Базовые когнитивные модели территориальной идентичности
Сформулируем первичную простейшую (элементарную) когнитивную «платформу», важную для нашего дальнейшего исследования. Итак, предполагается, что территория обладает или имеет конкретный информационный объем, существует некоторый информационный банк относительно определённой территории, а также и банк знаний. В свою очередь, понятие и концепт идентичности, что идентичность всегда кому-то принадлежит, она всегда относится к чему-то и/или к кому-то, включает в себя конкретные эмоции, чувства, образы (воображение), а также возможность рационализации этих чувств и образов. Наконец, элементарное понятие территориальной идентичности возникает, когда в логическом отношении пересекаются и начинают взаимодействовать концепты территории и идентичности (мы здесь пока не говорим о собственно феноменологии территориальной идентичности в широком смысле, ограничиваясь формальной логикой).
Далее логически мы можем предположить, что концепт идентичности является активным по отношению к концепту территории, который остаётся, в свою очередь, пассивным. Иначе говоря, в данном представлении, концепт территории выглядит как подстилающая поверхность, фон, подложка, а концепт идентичности трансформируется, перестраивается, видоизменяется, оказываясь в определённом территориальном контексте. Такое представление может быть опять-таки базовым, впоследствии эта элементарная когнитивная модель может быть усложнена и/или переработана. Так или иначе, собственно территориальная идентичность, согласно этой когнитивной модели, является результатом неких содержательных отношений, в результате чего может возникать и обратная связь: представление о территории меняется, поскольку может меняться территориальная идентичность, становящаяся в процессе своей трансформации синтетическим и динамическим концептом.

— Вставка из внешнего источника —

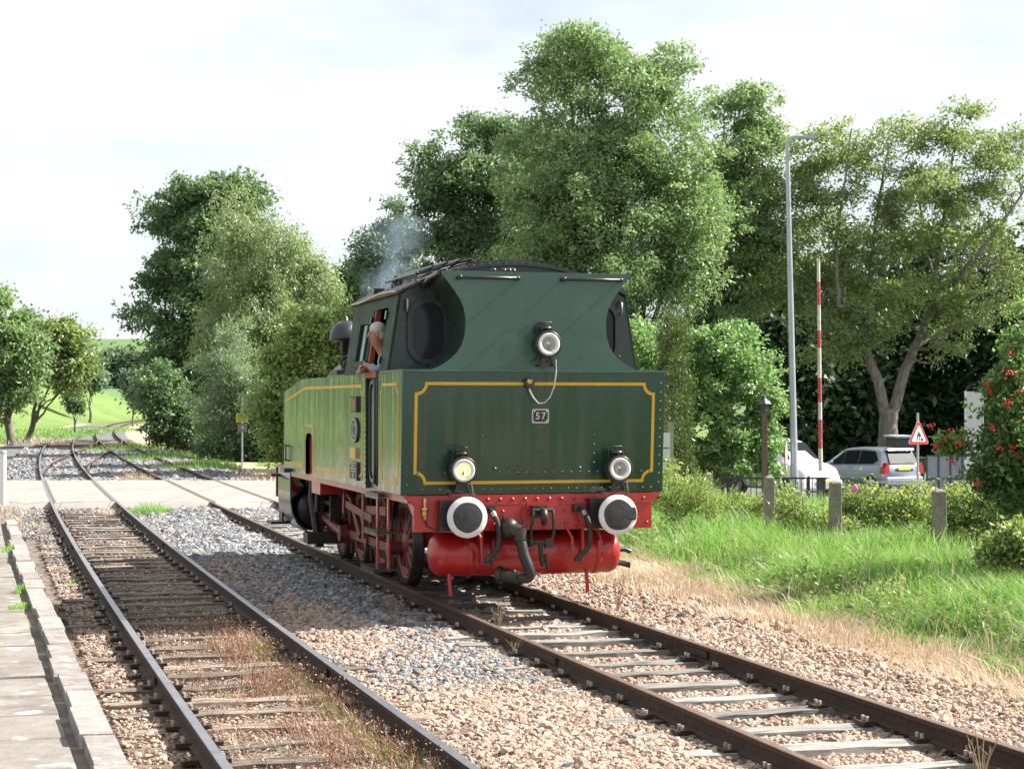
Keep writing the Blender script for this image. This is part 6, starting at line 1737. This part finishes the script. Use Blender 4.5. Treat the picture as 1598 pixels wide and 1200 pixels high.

Попробуем теперь перейти к несколько более сложной когнитивной модели территориальной идентичности. Предположим, что концепт территории включает в себя не только конкретный объем информации и знаний (грубо говоря, это «физическая» модель территории), но и некоторые представления о ней, не связанные прямо с какой-либо точной информацией или знанием. Иначе говоря, помимо собственно «физической» территории, теперь существует и «метафизическая» территория. Именно в этом слое «откладываются» локальные мифы, «складируются» географические образы-архетипы, формируется представление о культурных ландшафтах. Следует сразу отметить, что «метафизическая» территория часто и чаще всего возникает в воображении отдельных людей и сообществ, являющихся либо пришлыми на данной «физической» территории (формально – случай иммигранта и диаспоры), либо физически покинувшими определённую территорию или страну (случай эмиграции). В любом случае, мы можем говорить здесь о том, что подвижность людей и человеческих сообществ способствует формированию метафизики территорий: удалённость от родного места может рождать локальный миф о нём, прибытие на новую территорию и жизнь на ней могут способствовать развитию новых географических образов и мифов, необходимых для укоренения здесь. Концепт территории, тем не менее, остаётся и в этой усложнённой модели когнитивно неподвижным, статичным; территория рассматривается, используя лингвистическую метафору, в условном «страдательном залоге».
1.4.2. Общие методологические подходы к изучению территориальной идентичности
Попытаемся теперь сформулировать общие методологические подходы к изучению территориальной идентичности, важные для дальнейшего понимания специфики соответствующих гуманитарно-географических дискурсов. Заметим, что эти подходы не носят жёсткого дисциплинарного характера, хотя, несомненно, имеют конкретное когнитивное происхождение.
Выделим три базовых подхода: плюралистический, основанный на понятии множественности (А); уникалистский, или феноменологический, рассматривающий определённую идентичность «здесь-и-сейчас» (Б); и апофатический, или – иначе – онтологический, сфокусированный на исследовании возможности/невозможности, наличии/отсутствии идентичности как таковой (В).
А. Плюралистический подход
Плюралистический подход опирается на представление о множествах территорий, в отношении которых могут самоопределяться те или иные личности, группы, сообщества людей. Предполагается, что, во-первых, субъекты территориальной идентичности могут расходиться в своих представлениях об тех или иных объектах, т. е. территориях; более того, эти территориальные представления имеют свою динамику. Во-вторых, сами субъекты идентичности могут меняться, развиваться, трансформироваться, даже исчезать, что ведёт за собой смену общей «картины мира» территориальных идентичностей. В любом случае, множественность территориальных идентичностей способствует вновь и вновь возникающим антагонизмам, противоречиям между личностями и сообществами с пересекающимися территориальными идентичностями. Очевидно, что этот подход имеют по преимуществу социологическое происхождение, в рамках него возможны достаточно полные первичные описания территориальных идентичностей, привязанных к традиционным, посттрадиционным, а также модерным обществам; здесь же группируется базовая проблематика национальных идентичностей и национализмов, во многом связанная именно с конкретными территориями и задачами их физической и метафизической делимитации (проблема «крови и почвы» в традиционном и посттрадиционном дискурсах)34.